By the way, this is an example of exactly what I’m talking about, from 1:00 to 1:25…
I presume this guy doesn’t know about the Buzz Sequence Editor, because if he did, he would probably be asking for it to be implemented in Renoise too.
In other words, the user interface design part of the equation in Renoise has been missed out. The method shown on the video is painful and unnecessarily difficult, to say the least. In Buzz you would just move your cursor, press 1, right arrow, 1, right arrow, 1, or whatever number for the sequence you wanted, and that would be it. No combinations of Alt and Shift, no using the mouse, just cursor keys and numbers or letters, which represent the sequences.
And for those who haven’t used Buzz, you can rename the sequences to anything you like, but you still use numbers and letters to enter them, and they are permanently displayed on the right of the sequence editor, like:
- Intro
- Lick1
- Lick2
so pressing ‘0’ would change the Sequence to ‘Intro’. No need for different colours, that’s the most useless way of representing just about anything, unless there are only two states, and the colours never change and always mean the same thing.

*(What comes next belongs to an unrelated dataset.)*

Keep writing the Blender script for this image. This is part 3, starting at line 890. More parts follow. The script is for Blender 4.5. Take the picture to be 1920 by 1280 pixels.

In other words, in the Matrix we have useless colours and useless pattern icons (or representations, whatever you want to call them) which are of no value to the songwriter. If I make a drum pattern which I only use at the beginning of a chorus in Buzz, I just call it “DrumChorus” and I can SEE precisely where it is in the song, and I can change it to another drum sequence in one second by just pressing another key on the keyboard.
So I would say that the pattern matrix wasn’t designed properly in the first place, and the video I’ve linked to above shows how painful it is to do what should be incredibly easy.
For example, at 1:30 he changes the length of the pattern. This isn’t show in the pattern matrix! In Buzz the Sequence Editor represents sequence length correctly, and you can see if a sequence is 16 beats or 32 beats, etc. And you can mix 4 beat sequences in with 16 beat sequences. It’s just so obvious that the Buzz way is the easiest way, I can’t believe the Renoise team spent so much time on the matrix and yet didn’t really improve things. (As shown by my two previous points.)
Okay, it gets worse. 2:00 onwards. How to copy a pattern to the end of the sequence. In Buzz you would just move your cursor to the end of the sequence, and type
1 right 1 right 1 right 1
Finished. Now watch the contorted method you have to use in Renoise. It’s as if the developers have never seen the Buzz Sequence Editor and were stuck in the ‘old school’ way of doing things, and tried to improve on it, without fixing the fundamental problems.
I am holding out for the day somebody does it with LUA scripting. I imagine a load of Renoise users are going to be very happy when that happens.